Accessibility belongs in your visual rules, not as an afterthought. Require high contrast text, avoid tiny fonts, and include captioning for video. Add a rule for alt text on platforms that support it, and specify how you handle on screen text so it is readable on mobile. Concrete takeaway: include a “pre publish accessibility check” with three items: captions on, contrast checked, and text within safe margins.
| Element | Rule | Why it matters | Quick example |
|---|---|---|---|
| Color | Use 1 primary, 2 secondary, 1 accent | Improves recognition across feeds | Accent only for CTAs and price callouts |
| Typography | Max 2 fonts, 3 sizes | Prevents clutter on small screens | Headline 48, subhead 32, body 24 |
| Logo | Keep in a corner with safe margin | Avoids platform UI overlap | Top left, 5 percent inset |
| On screen text | One idea per frame | Boosts comprehension and watch time | Split “problem” and “solution” into two beats |
| Captions | Always on for video | Supports silent viewing and accessibility | Burned in captions plus SRT when possible |
Platform and format rules: make consistency flexible
Consistency does not mean posting the same asset everywhere. Instead, define what stays the same and what changes by platform. For example, your core message and proof points can remain consistent, while the hook style, caption length, and editing pace adapt to TikTok versus Instagram versus YouTube. Add a short “format spec” for each platform you use: aspect ratio, ideal length ranges, safe zones, and what you consider a strong opening. Concrete takeaway: write one sentence that describes your “first two seconds” standard, such as “show the outcome first, then explain.”
Include rules for UGC and influencer content, because it is often the messiest area. Specify whether creators can use trending audio, how they should disclose partnerships, and what product claims are allowed. If you plan to run creator posts as ads, add a whitelisting section that states: who approves the ad, how long the ad can run, and what comments policy applies. This is also where you define usage rights and exclusivity in plain language, so creators understand the boundaries before they film.

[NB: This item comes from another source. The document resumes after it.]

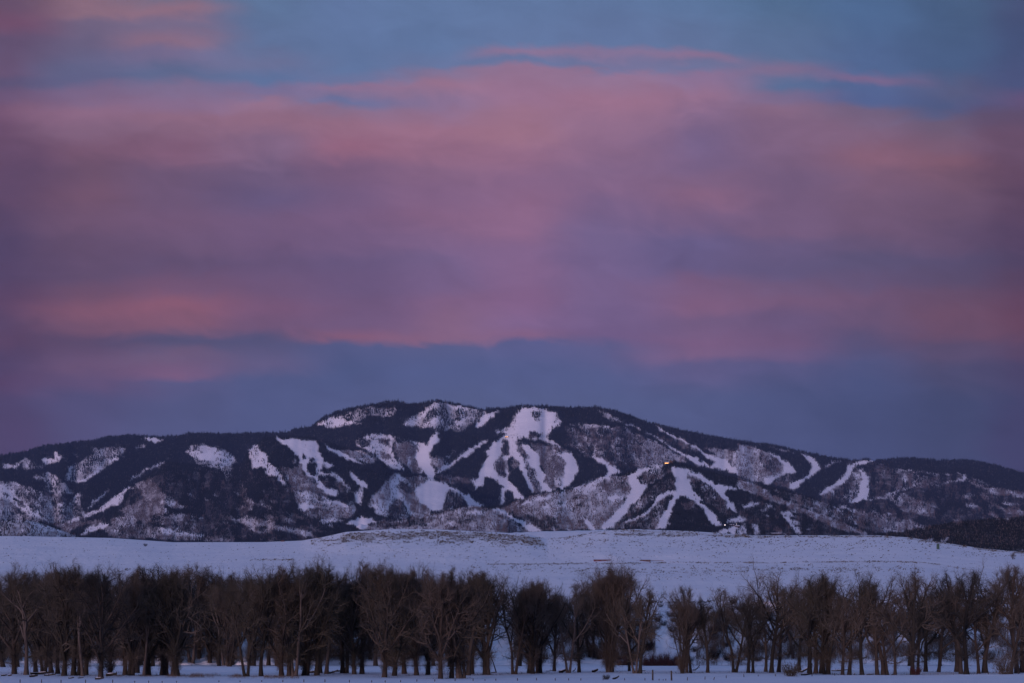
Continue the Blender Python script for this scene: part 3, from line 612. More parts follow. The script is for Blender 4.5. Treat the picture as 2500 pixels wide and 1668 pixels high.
# ------------------------------------------------------------------ haze
hz = bpy.data.materials.new('haze'); hz.use_nodes = True; ht = hz.node_tree; ht.nodes.clear()
pv = ht.nodes.new('ShaderNodeVolumePrincipled'); ho = ht.nodes.new('ShaderNodeOutputMaterial'); ht.links.new(pv.outputs[0], ho.inputs['Volume'])
pv.inputs['Color'].default_value = (.36, .52, 1.0, 1); pv.inputs['Density'].default_value = 1.5e-5; pv.inputs['Anisotropy'].default_value = 0
hb = MB().box((0, 4000, 1000), (46000, 21000, 2004)); hzo = obj('haze', hb.mesh('haze'), hz); hzo['kind'] = 'stuff'; hzo.visible_shadow = True

# ------------------------------------------------------------------ mountain forest
FR = [L0, L1, L2, L5, L3, L4]
def visible(px, py, k):
    ok = (py > FR[k].sky(px)-.5) & (py < HB.sky(px)+3)
    for j in range(k+1, len(FR)):
        l = FR[j]; ok &= ~((px > l.x0) & (px < l.x1) & (py > l.sky(px)+5))
    return ok
def scatter(proto, pf, P, h, w, rot):
    v = np.array(proto, float); c, s = np.cos(rot)[:, None], np.sin(rot)[:, None]
    x = v[None, :, 0]*w[:, None]; y = v[None, :, 1]*w[:, None]
    V = np.stack([x*c-y*s, x*s+y*c, v[None, :, 2]*h[:, None]], -1)+P[:, None]
    f = (np.array(pf)[None]+np.arange(len(P))[:, None, None]*len(v)).reshape(-1, 3)
    return V.reshape(-1, 3), f
con_v = [(1, 0, .06), (0, 1, .06), (-1, 0, .06), (0, -1, .06), (.62, .1, .42), (-.1, .62, .42), (-.62, -.1, .42), (.1, -.62, .42), (0, 0, .62), (0, 0, 1)]
con_f = [(0, 1, 8), (1, 2, 8), (2, 3, 8), (3, 0, 8), (4, 5, 9), (5, 6, 9), (6, 7, 9), (7, 4, 9)]
asp_v = [(-.12, 0, 0), (1, 0, .55), (.1, 0, 1), (-.9, 0, .62), (0, -.12, 0), (0, 1, .6), (0, .1, .95), (0, -.9, .5)]
asp_f = [(0, 1, 2), (0, 2, 3), (4, 5, 6), (4, 6, 7)]
singles = []
CP, CH, CW, AP, AH, AW = [], [], [], [], [], []
gx, gy = np.meshgrid(np.arange(-160, 2660, 1.45), np.arange(975, 1352, 1.55))
for k, l in enumerate(FR):
    px = (gx+rng.uniform(-.85, .85, gx.shape)).ravel(); py = (gy+rng.uniform(-.85, .85, gy.shape)).ravel()
    m = (px > l.x0+4) & (px < l.x1-4); px, py = px[m], py[m]; m = visible(px, py, k); px, py = px[m], py[m]
    C, A = cover(px, py-3.6)
    cl = np.clip(fbm(px/13, py/22, 3, 15)*2.8+1, .12, 2.1)
    r = rng.random(px.shape)
    mc = r < np.where(C > .9, .80, C*.60*cl)*np.clip(C*4, .0, 1)
    ma = (~mc) & (rng.random(px.shape) < A*.62*np.clip(fbm(px/9, py/15, 3, 25)*2.4+1, .1, 1.9))
    # some open-slope conifers stand as individuals
    P = l.pt(px, py); D = P[:, 1]; hh = np.clip(rng.normal(5.6, 1.6, px.shape), 2.4, 11)*D/F
    lone = mc & (C < .2) & (C > .05) & (k < 3) & (hh/D*F > 6.2) & (px > 0) & (px < 2500)
    singles += [(P[q], hh[q], px[q], py[q]) for q in np.where(lone)[0]]
    mc &= ~lone
    CP.append(P[mc]); CH.append(hh[mc]); CW.append(hh[mc]*rng.uniform(.16, .23, mc.sum()))
    ah = np.clip(rng.normal(4.6, 1.1, px.shape), 2, 8)*D/F
    AP.append(P[ma]); AH.append(ah[ma]); AW.append(ah[ma]*rng.uniform(.09, .17, ma.sum()))
singles.sort(key=lambda q: -q[1]/q[0][1]); extra = singles[290:]; singles = singles[:290]
if extra:
    CP.append(np.array([q[0] for q in extra])); e_h = np.array([q[1] for q in extra]); CH.append(e_h); CW.append(e_h*.18)
P = np.concatenate(CP); P[:, 2] -= 1; h = np.concatenate(CH); w = np.concatenate(CW)
V_, f_ = scatter(con_v, con_f, P, h, w, rng.uniform(0, 6.3, len(P)))
tag(obj('conifer_forest', mesh('conifer_forest', V_, f_), MT['conifer']), 'dark conifer forest covering the snowy mountain around the ski runs', 'forest', kind='stuff')
nC = len(P)
P = np.concatenate(AP); P[:, 2] -= .5; h = np.concatenate(AH); w = np.concatenate(AW)
V_, f_ = scatter(asp_v, asp_f, P, h, w, rng.uniform(0, 6.3, len(P)))
tag(obj('bare_aspen_woods', mesh('bare_aspen_woods', V_, f_), MT['aspen']), 'grey brown leafless aspen woods and brush on the mountain slopes', 'woods', kind='stuff')
print('forest', nC, len(P), 'lone', len(singles))
def conifer_mesh(name, tiers, n, seed):
    r = random.Random(seed); m = MB()
    for t in range(tiers):
        z0 = .07+.86*t/tiers; z1 = min(1, z0+.30*(1-t/tiers)+.09); rad = .20*(1-t/tiers)**.85+.015
        ring = [(math.cos(a)*rad*r.uniform(.75, 1.15), math.sin(a)*rad*r.uniform(.75, 1.15), z0+r.uniform(-.02, .02)) for a in [2*PI*(j+r.uniform(-.2, .2))/n for j in range(n)]]
        m.add(ring+[(0, 0, z1)], [(j, (j+1) % n, n) for j in range(n)])
    return m.mesh(name)
far_spruce = conifer_mesh('spruce_crown', 4, 6, 3); far_spruce.materials.append(MT['conifer'])
for q in singles:
    o = bpy.data.objects.new('spruce', far_spruce); COL.objects.link(o); o.location = q[0]; o.location.z -= .5; s = q[1]*1.06; o.scale = (s*.85, s*.85, s); o.rotation_euler.z = rng.uniform(0, 6)
    X_, Y_ = q[2], q[3]
    zone = 'small dark spruce standing apart on '+('the snowy clearings of the far left slope' if X_ < 560 else 'the left spur ski slope' if X_ < 860 and Y_ > 1050 else 'the snow cliff of the left summit' if X_ < 960 and Y_ < 1050 else 'the gladed snow face of the left summit' if X_ < 1190 and Y_ < 1050 else 'the clearing around the brown aspen patch' if X_ < 1120 and Y_ < 1150 else 'the lower snowy hill left of centre' if X_ < 1210 else 'the broad bowl under the central summit' if X_ < 1400 and Y_ < 1080 else 'the long diagonal run right of the summit' if Y_ < 1160 and X_ < 1850 else 'the front mountain snow' if X_ < 1860 else 'the right-hand ridge clearings')
    tag(o, zone, 'spruce', 'spruces scattered over the ski slopes')

# ------------------------------------------------------------------ sagebrush of the valley hill
px = rng.uniform(-60, 2560, 260000); py = rng.uniform(1291, 1470, 260000)
m = (py > HB.sky(px)-.3); px, py = px[m], py[m]
m = rng.random(px.shape) < sagef(px, py)*np.clip(.5+fbm(px/12, py/3, 2, 66)*2.4, .04, 2)*1.7; px, py = px[m], py[m]
P = HB.pt(px, py); P[:, 2] -= .05
sz = P[:, 1]/F*rng.uniform(.5, 1.05, len(P))*(1+.9*(rng.random(len(P))**4))
sage_v = [(1, 0, 0), (.3, .9, .1), (-.9, .5, 0), (-.7, -.8, .05), (.4, -.9, 0), (.2, .1, 1), (-.3, -.1, .8)]
sage_f = [(0, 1, 5), (1, 2, 5), (2, 3, 6), (3, 4, 6), (4, 0, 5), (2, 6, 5), (4, 5, 6)]
V_, f_ = scatter(sage_v, sage_f, P, sz*1.3, sz*rng.uniform(.9, 1.8, len(P)), rng.uniform(0, 6.3, len(P)))
tag(obj('sagebrush', mesh('sagebrush', V_, f_), MT['sage']), 'brown sagebrush poking through the snow of the valley hill', 'sagebrush', kind='stuff')
print('sage', len(P))

# ------------------------------------------------------------------ bare trees
def unit(v): return v/(math.sqrt(v[0]*v[0]+v[1]*v[1]+v[2]*v[2])+1e-9)
def cross(a, b): return np.array([a[1]*b[2]-a[2]*b[1], a[2]*b[0]-a[0]*b[2], a[0]*b[1]-a[1]*b[0]])
def make_tree(seed, stems=1, fork=.35, limbs=8, spread=.55, up=.75, shag=0, pale=False, twigs=1.0, straggle=.35, lean=0, round_=1.0):
    """height-1 bare cottonwood: returns trunk mesh and crown mesh"""
    r = np.random.default_rng(seed); tr = MB(); cr = MB(); TW = []; BT = {2: [], 3: []}
    def twig(p, d, ln, w, n):
        for _ in range(n):
            dd = unit(d+r.normal(0, .7, 3)+[0, 0, .08]); q = p+dd*ln*r.uniform(.5, 1.1); s = unit(cross(dd, r.normal(0, 1, 3)))*w
            TW.append((p-s, p+s, q))
            if r.random() < .8:
                d3 = unit(dd+r.normal(0, .5, 3)); b = p+(q-p)*r.uniform(.3, .7); TW.append((b-s*.6, b+s*.6, b+d3*ln*.6))
    def branch(p, d, ln, rad, lev):
        n = [9, 7, 5, 4][lev]; pts = [p]; dirs = [d]
        for i in range(n):
            wob = [.07, .13, .20, .26][lev]
            d = unit(d+r.normal(0, wob, 3)+[0, 0, [.03, .06*up, .02, .03][lev]]); p = p+d*ln/n; pts.append(p); dirs.append(d)
        rr = rad*np.linspace(1, [.45, .28, .3, .4][lev], n+1)
        if lev == 0: rr[0] *= 1.35
        if lev < 2: tr.tube(pts, rr, [8, 6][lev], cap=lev == 0)
        else: BT[lev].append((pts, rr))
        if lev == 0: return pts, dirs, rr
        if lev < 3:
            k = [0, 9, 8][lev]; lo = [.0, .22, .2][lev]
            for j in range(k):
                t = lo+(1-lo)*(j+r.random())/k; i = min(n-1, int(t*n)); b = pts[i]+(pts[i+1]-pts[i])*(t*n-i)
                sd = r.normal(0, 1, 3); sd -= dirs[i]*(sd@dirs[i]); sd = unit(sd)
                nd = unit(dirs[i]*r.uniform(.5, .9)+sd*r.uniform(.6, 1.15)+[0, 0, .10])
                branch(b, nd, ln*r.uniform(.32, .55)*(1.12-t*.45), rr[i]*.60, lev+1)
            if lev == 1: branch(pts[-1], dirs[-1], ln*.30, rr[-1], 2)
        else:
            k = max(2, int(9*twigs))
            for j in range(k):
                t = (j+.5)/k; i = min(n-1, int(t*n)); twig(pts[i]+(pts[i+1]-pts[i])*(t*n-i), dirs[i], .050, .00046, 1)
            twig(pts[-1], dirs[-1], .05, .00044, 2)
    for st in range(stems):
        a = 2*PI*st/stems+r.uniform(-.4, .4); off = .018*(stems > 1)*np.array([math.cos(a), math.sin(a)*.6, 0])
        d0 = unit(np.array([math.cos(a)*.16*(stems > 1)+lean, math.sin(a)*.10*(stems > 1), 1.0]))
        H = r.uniform(.72, .82)/(1 if stems == 1 else 1.05); rad = .025/(stems**.4)
        pts, dirs, rr = branch(off, d0, H, rad, 0)
        nl = max(3, int(limbs/stems**.5))
        for j in range(nl):
            t = fork+(.97-fork)*((j+r.random()*.7)/nl)**.85; i = min(8, int(t*9)); b = pts[i]+(pts[i+1]-pts[i])*(t*9-i)
            a = 2.4*j+r.uniform(-.4, .4)+seed; side = np.array([math.cos(a), math.sin(a), 0])
            tt = (t-fork)/(1-fork); nd = unit(side*spread*(1.05-tt*.35)+[0, 0, 1]*np.array(.62+.35*tt))
            branch(b, nd, (.20+.42*math.sin(PI*min(1, .28+tt*.62)))*min(1, (1.05-t*H)*1.25)*r.uniform(.85, 1.12)*round_, rr[i]*.74, 1)
        branch(pts[-1], dirs[-1], .16, rr[-1]*.9, 1)
        for j in range(int(6*straggle)):
            t = r.uniform(.22, max(.25, fork)); i = min(8, int(t*9)); a = r.uniform(0, 6.3)
            branch(pts[i], unit(np.array([math.cos(a), math.sin(a), .25])), r.uniform(.10, .2), .005, 2)
        for j in range(int(shag*800)):   # shaggy shoots growing straight from the trunk
            t = r.uniform(.07, .80) if j % 3 else r.uniform(.055, .30); i = min(8, int(t*9)); b = pts[i]+(pts[i+1]-pts[i])*(t*9-i); a = r.uniform(0, 6.3)
            d = unit(np.array([math.cos(a), math.sin(a), r.uniform(-.1, 1.2)])); ln = r.uniform(.03, .085)
            twig(b, d, ln, .00075, 1); q = b+d*ln*.6; twig(q, d, ln*.7, .0006, 4 if t < .3 else 3)
    cr.tubes(BT[2], 4); cr.tubes(BT[3], 3)
    TW = np.array(TW); n = len(TW); cr.add(TW.reshape(-1, 3), np.arange(n*3).reshape(-1, 3))
    a = tr.mesh('trunk', True); a.materials.append(MT['pale_bark'] if pale else MT['bark'])
    allv = np.vstack(cr.v); b = cr.mesh('crown'); b.materials.append(MT['twig'])
    top = np.percentile(allv[:, 2], 98); wd = np.percentile(np.abs(allv[:, 0]), 96)*2
    return a, b, top, wd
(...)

| Format | Primary KPI | Style rule to support KPI | Minimum spec |
|---|---|---|---|
| Short form video (9:16) | Watch time or completion rate | Hook in first 1 second, cut every 1 to 2 seconds | 10 to 35 seconds, captions on |
| Carousel | Saves and shares | One promise on slide 1, one idea per slide | 6 to 10 slides, strong cover |
| Static image | Reach and clicks | High contrast headline, clear CTA | 1 focal point, minimal text |
| Story | Replies and link taps | Use polls or questions, keep text short | 3 frame sequence, CTA on frame 2 or 3 |
Workflow, approvals, and creator briefs: turn rules into repeatable execution
A guide only works if it changes behavior, so bake it into your workflow. Start with a single source of truth for assets: logo files, templates, and approved product shots. Then define who owns each decision: voice, design, legal, and performance. If approvals are slow, set a service level agreement, such as “24 hours for first review, 12 hours for final.” Concrete takeaway: add a “no new feedback after round two” rule unless the change is legal, factual, or brand safety related.
For influencer campaigns, include a brief template that references the style guide. Your brief should cover: objective, audience, key message, mandatory mentions, do not say list, and deliverables with deadlines. Also specify measurement requirements: what screenshots or exports the creator must provide, and when. If you want to standardize how you evaluate creators and content performance, keep your process documented and updated alongside your other resources on the.
Here is a practical way to connect style to performance with simple calculations. If you are comparing two video hooks, track three numbers: impressions, 3 second views, and conversions. Then compute: View rate = 3 second views / impressions, and Conversion rate = conversions / clicks. If Hook A has a higher view rate but lower conversion rate, your style guide may need a clearer CTA rule or stronger proof segment. This keeps “I like it” feedback from dominating creative decisions.
Common mistakes that make style guides unusable
The most common failure is writing rules that are too vague to apply. “Be authentic” or “sound premium” does not tell a creator how to write a caption or film a product demo. Another mistake is over specifying, where every post must follow the same script and creators cannot sound like themselves. That tends to hurt performance, especially in short form video where audiences punish anything that feels forced. Teams also forget to update the guide, so it drifts away from what actually works on current platforms. Finally, many guides ignore measurement, which makes it hard to defend creative choices when stakeholders ask for changes.
- Replace vague tone words with do and do not examples.
- Separate “must” rules from “nice to have” suggestions.
- Add a quarterly review cadence tied to performance data.
- Define one ER formula and one reporting template for consistency.
Best practices: a simple checklist to keep content consistent and high performing
Good guides are short enough to use and strict enough to matter. Start with a one page “quick start” that includes voice attributes, color and type rules, and three caption templates. Then add deeper sections for creators and paid social, because those are where risk and spend increase. Keep examples current by saving screenshots of top performing posts and annotating why they worked. Also, build in compliance and brand safety checks, especially if you run influencer partnerships or health and finance claims. Concrete takeaway: every time you publish a winning post, add one line to the guide that captures the principle behind it.
- Make it searchable – use headings like “Hooks,” “Claims,” “Logo,” and “Whitelisting.”
- Use decision rules – for example, “If the goal is saves, use a carousel with a promise on slide 1.”
- Show examples – include one good and one bad example for each major rule.
- Connect to KPIs – state the primary KPI per format and the style choice that supports it.
- Keep creators in mind – specify non negotiables, then allow room for creator voice.
When you treat your social media style guide as a living system – rules, templates, and measurement – you get faster production, cleaner approvals, and content that looks and sounds like one brand even when many people create it.